Angel's Secrets

Episode Reviews   

"Time Bomb," April 28, 2004

by Anne

Episode Summary

Illyria bursts into the Wolfram & Hart holding dimension and frees Gunn by putting the mystical necklace on the torture monster. At W&H, Angel tells Wesley that Illyria stays there because the place reeks of influence: she had it all and wants it back. Suddenly Illyria appears from a portal with Gunn, and, understanding Illyria's logic, Wes tells her that they owe her. Gunn returns to work, wearing his street clothes. Feeling a bit disoriented, he goes to see Wesley who acts strangely as he pours over books on the Old Ones. Angel finds Spike sparring with Illyria in the training room; Angel tells Spike that he must stop those sessions because they're not testing her, she's testing them. Angel calls the gang to his office, where Wes realizes that Angel wants him to find a way to kill Illyria. As Wesley does some research, Marcus joins him and reveals that the Senior Partners go "way back" with Illyria - and they want her gone. He suggests that Wes check a certain reading, and Wesley discovers that Illyria's power is leaking because her current form can't hold it all. Unbeknownst to the gang, Illyria's unstable condition is causing her to sporadically jump through time, including to the moment in the future when she sees the gang try to kill her. However, during one of the loops, Angel is swept into the wake and finds himself leaping through time with her; he sees the future, where she has killed them all after they tried to contain her. She then explodes, and the blast sends Angel back to the point where Wesley and Spike are on the way to confront her. Angel changes things to avoid their deaths, and Wesley explains to Illyria that the device he has won't kill her. It will draw away the excess power so that she can live. She doesn't want to go on without her power, but when she starts to come undone, Wes zaps her. The device works and Illyria collapses on the floor. Meanwhile, Gunn argues to try to save a woman's unborn child from a group of demons who claim it. However, recalling something that Illyria said during their time trip, Angel declares that the child belongs to the demons. Gunn asks what Angel is doing; as he ushers the demons into his office, he replies that he's doing what they're supposed to do: serve the clients.


Episode Review

For once an episode was in some small way what I expected. I suspected that an episode with a time travel theme would be disorienting; that was probably the desired effect, so that we could see what Illyria was going through. Perhaps the most perplexing aspect was trying to discern which time was the right one. (Well, that, and trying to figure out what the heck Illyria was talking about during her little tirades.)

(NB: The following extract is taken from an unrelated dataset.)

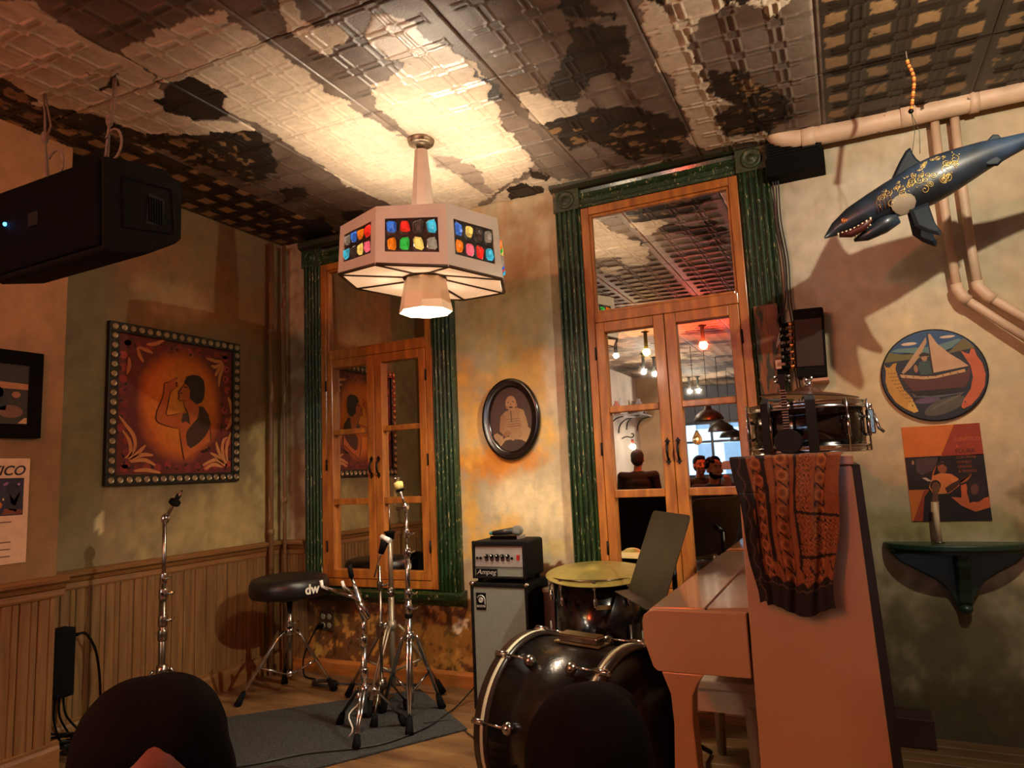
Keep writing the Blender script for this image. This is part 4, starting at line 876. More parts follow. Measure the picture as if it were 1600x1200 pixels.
obj('fallboard_hinge', MB().box(-.42, -.414, Y0 + .034, Y1 - .034, .778, .7925), IRON, f_)
obj('rear_fallboard', yprism([(-.414, .778), (-.414, .793), (-.293, .80), (-.293, .785)], Y0 + .034, Y1 - .034), PGL, t)
obj('back_frame', yprism([(.042, 0), (.010, 1.195), (.03, 1.195), (.068, 0)], Y0 + .004, Y1), M('piano_back_black', (14, 12, 10), .6), t)
t = thing('piano_bench', 'worn white wooden piano bench pushed under the keyboard', 'bench', (-.48, -.8, 0))
BEN = M('worn_white_wood', (196, 172, 148), .6, var=.2, scale=6, col2=(120, 96, 72), mixlo=.62, mixhi=.66, mixscale=7)
obj('seat', MB().box(-.632, -.325, -1.12, -.42, .455, .485), BEN, t, bevel=.006)
for nm, a in (('apron', (-.605, -.35, -1.09, -1.07, .375, .455)), ('apron', (-.605, -.35, -.47, -.45, .375, .455)), ('side_apron', (-.605, -.585, -1.07, -.47, .375, .455)), ('side_apron', (-.37, -.35, -1.07, -.47, .375, .455))):
    obj(nm, MB().box(*a), BEN, t)
for x in (-.592, -.365):
    for y in (-1.075, -.465): obj('leg', MB().tube([(x, y, .0), (x, y, .40)], [.018, .027], 4), BEN, t)
# scarf over the piano end: cloth grid with woven colours
nu, nv = 110, 190
U, V = np.meshgrid(np.linspace(0, 1, nu), np.linspace(0, 1, nv))
Ltop, Ldn = .20, .385
sv = V * (Ltop + .03 + Ldn) - Ltop                     # arc length from the lid edge
xw0 = -.302 + .045 * np.clip(sv / Ldn, 0, 1); xw1 = -.012 - .052 * np.clip(sv / Ldn, 0, 1)
fold = .006 * np.sin(U * 19 + 1.5 * V) + .004 * np.sin(U * 41 + 4 * V) + .003 * np.sin(U * 9 - 6 * V)
X = xw0 + (xw1 - xw0) * U + .004 * np.sin(V * 14 + U * 5)
hang = np.clip(sv, 0, 9)
Yc = np.where(sv < 0, Y0 - .020 - sv, Y0 - .024 - .010 * np.clip(hang / .1, 0, 1) - (fold + .011) * np.clip(hang / .12, 0, 1))
Zc = np.where(sv < 0, 1.2265 + .002 * (1 + np.sin(U * 30 + V * 20)), 1.2265 - hang)
Zc = Zc - np.where(U < .12, .0, 0) + np.where(sv > .1, (.014 * np.sin(U * 7 + .5) - .012 * (U < .10) * -1), 0) * np.clip(hang / Ldn, 0, 1)
blk = np.array(lin((24, 14, 12))); rst = np.array(lin((128, 72, 32))); dko = np.array(lin((104, 54, 24))); lto = np.array(lin((158, 98, 48)))
ux = U * .30; vy = sv
C_ = np.broadcast_to(rst, U.shape + (3,)).copy()
def paint(mask, c): C_[mask] = c
band = lambda a, b: (U > a) & (U < b)
C_ *= (.82 + .36 * fbm(U * 90, V * 180, 3, 2))[..., None]
for a, b in ((.16, .29), (.34, .56), (.74, .90)):
    m_ = band(a, b); w_ = b - a; uu = (U - a) / w_
    paint(m_ & ((np.abs(uu - .18) < .035) | (np.abs(uu - .82) < .035)), dko)
    ph = vy / .046 + (a * 7); fr_ = ph - np.floor(ph)
    rr = np.hypot((uu - .5) * w_ * .30, (fr_ - .5) * .046)
    paint(m_ & (np.abs(rr - .0125) < .0022), lto); paint(m_ & (rr < .006), dko)
    sx_ = (uu - .5) * w_ * .30; zz = (fr_ * 1.0) % 1
    paint(m_ & (np.abs(sx_ - .011 * np.sin((zz - .0) * 2 * PI)) < .0035) & ((zz < .22) | (zz > .80)), blk)
    paint(m_ & (np.abs(np.abs(uu - .5) - .28) < .05) & (np.abs(zz - .5) > .38), blk)
fld_ = band(.60, .74) | (band(.60, 1.) & (vy > .155) & (vy < .255))
k1 = np.sin(ux * 260 + 3 * np.sin(vy * 150)) * np.sin(vy * 230 + 2 * np.sin(ux * 200))
paint(fld_ & (k1 > .45), dko); paint(fld_ & (np.abs(k1) < .10), lto); paint(fld_ & (k1 < -.75), blk)
for ed in (.145, .30, .585): paint((np.abs(U - ed - .01 * np.sin(V * 12)) < (.012 if ed != .30 else .02)) & (vy < .29), blk)
paint((np.abs(vy - .145 - .06 * np.clip(U - .6, 0, 1)) < .004) & (U > .6), blk); paint((np.abs(vy - .262 - .03 * (U - .6)) < .004) & (U > .585), blk)
hb = (vy > .28) & (vy < .325) & (U > .30)
q_ = (U * .30 / .036) % 1; paint(hb & (np.abs((vy - .302) - .012 * np.sin(q_ * 2 * PI)) < .004) & (np.abs(q_ - .5) > .22), blk)
wig = .008 * np.sin(U * 60)
hem = (vy > .335 + .006 * np.sin(U * 40)) | (U < .135 + .01 * np.sin(V * 40)); paint(hem, blk)
paint(hem & (np.abs(U - .075 - .02 * np.sin(V * 60)) < .006), np.array(lin((80, 60, 44))) ); paint(hem & (np.abs(vy - .352 - .003 * np.sin(U * 50)) < .0015), np.array(lin((90, 66, 46))))
SCM = M('woven_scarf', rough=.9, attr='Col', var=.12, scale=60, bump=.3, bscale=400)
sc_ = grid_obj('scarf', np.stack([X, Yc, Zc], -1), C_, SCM)
sc_.modifiers.new('thick', 'SOLIDIFY').thickness = .0025
tagp(sc_, 'rust and black patterned scarf draped over the piano end', 'scarf')
# ---------------------------------------------------------------- snare drum and its company on the piano
sc = Vector((-.108, -1.22, 0)); r = .168; zb_, zt_ = 1.2335, 1.388
t = thing('snare_drum', 'black snare drum with chrome hoops on top of the piano', 'drum', (sc.x, sc.y, zb_))
obj('shell', MB().lathe([(r, zb_ + .012), (r, zt_ - .012)], sc, n=44), DRM, t)
obj('top_skin', MB().lathe([(r, zt_ - .012), (r - .002, zt_ - .006), (.001, zt_ - .006)], sc, n=44), HEAD, t)
for z, s in ((zt_, 1), (zb_, -1)):
    obj('hoop', MB().lathe([(r + .003, z - s * .022), (r + .012, z - s * .022), (r + .012, z - s * .018), (r + .008, z - s * .016), (r + .008, z - s * .002), (r + .012, z), (r + .003, z)] if s > 0 else [(r + .003, z), (r + .012, z), (r + .008, z + .002), (r + .008, z + .015), (r + .012, z + .017), (r + .012, z + .021), (r + .003, z + .021)], sc, n=44), CHR, t)
for k in range(10):
    an = math.radians(-48 + 36 * k); d = Vector((math.cos(an), math.sin(an), 0)); p = sc + d * (r + .014)
    l_ = obj('lug', MB().tube([p + Vector((0, 0, zt_ - .045)), p + Vector((0, 0, zb_ + .045))], .0055, 8), CHR, t)
    m = MB()
    for z in (zt_ - .05, zb_ + .05): m.tube([sc + d * r + Vector((0, 0, z)), p + Vector((0, 0, z))], .005, 6)
    obj('lug_post', m, CHR, l_)
    obj('tension_rod', MB().tube([p + Vector((0, 0, zb_ + .002)), p + Vector((0, 0, zt_ + .004))], .003, 6), CHR, l_)
q = sc + Vector((r + .016, -.01, 0))
th_ = obj('strainer', MB().box(q.x - .012, q.x + .012, q.y - .014, q.y + .014, 1.285, 1.36), CHD, t, bevel=.004)
obj('lever', MB().tube([q + Vector((.01, 0, 1.345)), q + Vector((.022, -.004, 1.30)), q + Vector((.034, -.004, 1.288))], .005, 8), CHR, th_)
obj('adjusting_knob', MB().lathe([(.009, 0), (.009, .016)], q + Vector((0, 0, 1.36)), n=10), CHR, th_)
WEB = M('black_webbing', (13, 12, 12), .85, var=.1)
for k, (an, l_) in enumerate(((-124, 'black web strap over the snare drum, nearer the window'), (-82, 'black web strap over the front middle of the snare drum'))):
    d = Vector((math.cos(math.radians(an)), math.sin(math.radians(an)), 0)); s = Vector((-d.y, d.x, 0)) * .014
    ring = [(r + .0165, zb_ + .002), (r + .018, zt_), (r + .010, zt_ + .012), (r * .6, zt_ + .012), (r * .6, zt_ + .015), (r + .012, zt_ + .016), (r + .0215, zt_ + .002), (r + .02, zb_ + .002)]
    vs = [sc + d * a + Vector((0, 0, z)) + s * g for g in (-1, 1) for a, z in ring]; n = len(ring)
    obj('drum_strap', MB().add(vs, [(i, (i + 1) % n, n + (i + 1) % n, n + i) for i in range(n)] + [tuple(reversed(range(n))), tuple(range(n, 2 * n))]), WEB, label=l_, cat='strap', group='straps over the snare drum', org=(sc.x, sc.y, zb_))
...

Although the tone of the ep was no surprise, the writing only dipped into blatant predictability twice. First, when Lorne was sent to watch Illyria, we already knew that she would know he was there. That task was probably written in so that Lorne would be around for the second predictable instance, when Illyria killed him, Angel, Spike, and Wesley. I admit that I was briefly taken aback because watching all of the gang be defeated like that is - happily - not something we see every day; the foreseeable part was that we knew the gang would fine. If they all died, what would happen for the rest of the season?

True to form, the rest of the ep followed a less traditional path. For example, even though I had heard that Gunn would return, I had no idea that Illyria would be the one to rescue him. I had thought that he somehow found a way out on his own, but it makes more sense that Illryia's near invincibility was required to infiltrate a W&H prison. Her clever solution to the a-void-is-impossible rule has me wondering why Angel and Spike didn't think to put the necklace on the torturer.

Wesley's behavior in his office was also unexpected. Maybe Lorne's line about Wesley seeming like two different people was a subtle clue that two sets of memories are starting to get to him. Then again, his professed need for Illyria could indicate that the pain is tearing him apart more than the memories. Angel's remark about not liking where this is going could be foreshadowing that Wesley is also a time bomb.

The final scene was also quite cryptic, with Gunn watching Angel follow the demons into his office. It reminded me of the season four scene where Connor chose the evil Cordy and walked away from Darla. In that case, Connor made a wrong choice, but somehow I don't think that's what happened here. Angel has recently become determined to work against the SP, and I see no reason to believe he's suddenly decided to join them. I'm sure there's a method to his seeming madness, and it will become clear - in time.

Miscellaneous Thoughts

* Illyria's predicament was similar to Gunn's: reliving the same moments over and over.

* Maybe the massive power of the future explosion kept sending Illyria back and somehow causing the loop.

* The SP might want Illyria gone because she knows something that can be used against them.

* I loved Lorne's remark about liking Marcus better than Eve. So do I, even with Marcus's thinly-veiled contempt.